Small-business owners cheered last October when President Obama announced plans to inject capital into community banks to spur lending.

The proposal underscored the government's growing recognition of community banks as vital engines of economic development and job creation.

The business owners recognize that community banks tend to be more flexible than larger lenders. Perhaps most important, entrepreneurs also recognize that, when working with a community bank, they have the opportunity to deal with someone who's actually in a position to make decisions — not an impersonal liaison based on algorithmic tools. Also, the level of service customers receive lets community banks offer increasingly high levels of support for business and consumer accounts.

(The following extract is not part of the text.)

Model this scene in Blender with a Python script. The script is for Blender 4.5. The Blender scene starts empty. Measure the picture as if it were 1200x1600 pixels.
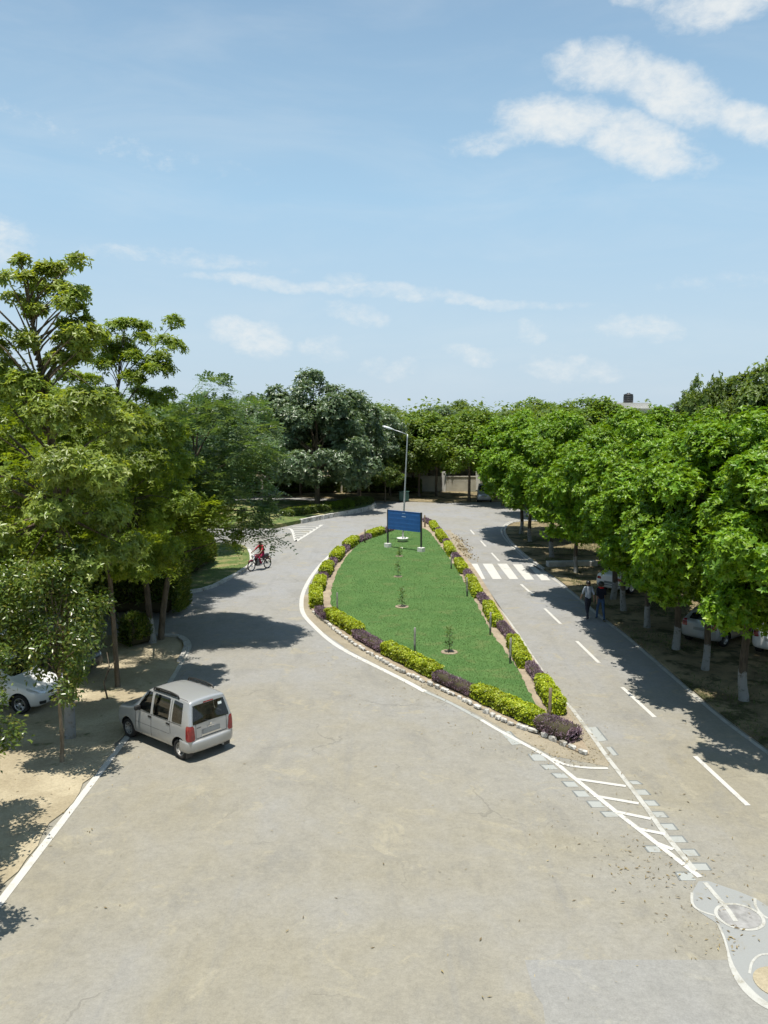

From a macroeconomic standpoint, there's an obvious and significant role for the large financial institutions in the U.S. From a local perspective, however, community banks fulfill a key role in boosting local economies by creating local jobs. That alone justifies the political and public support they are now receiving.

Despite the president's proposed capital infusion, the more effective course of action may be to enact temporary tax law changes. Doing so will have a more direct, substantive and much broader economic impact.

That's because, by helping businesses improve their balance sheets, they'll be in a position to more readily secure funding from lenders that, naturally, require borrowers to be on a solid financial footing. As job creation is the ultimate objective of President Obama's plans to stimulate small-business lending, it is critical for community banks to maintain strict underwriting guidelines and adhere to the fundamentals of lending — more so than for large institutions. A bad loan is much less forgiving in a small institution, even with the assistance of Tarp money.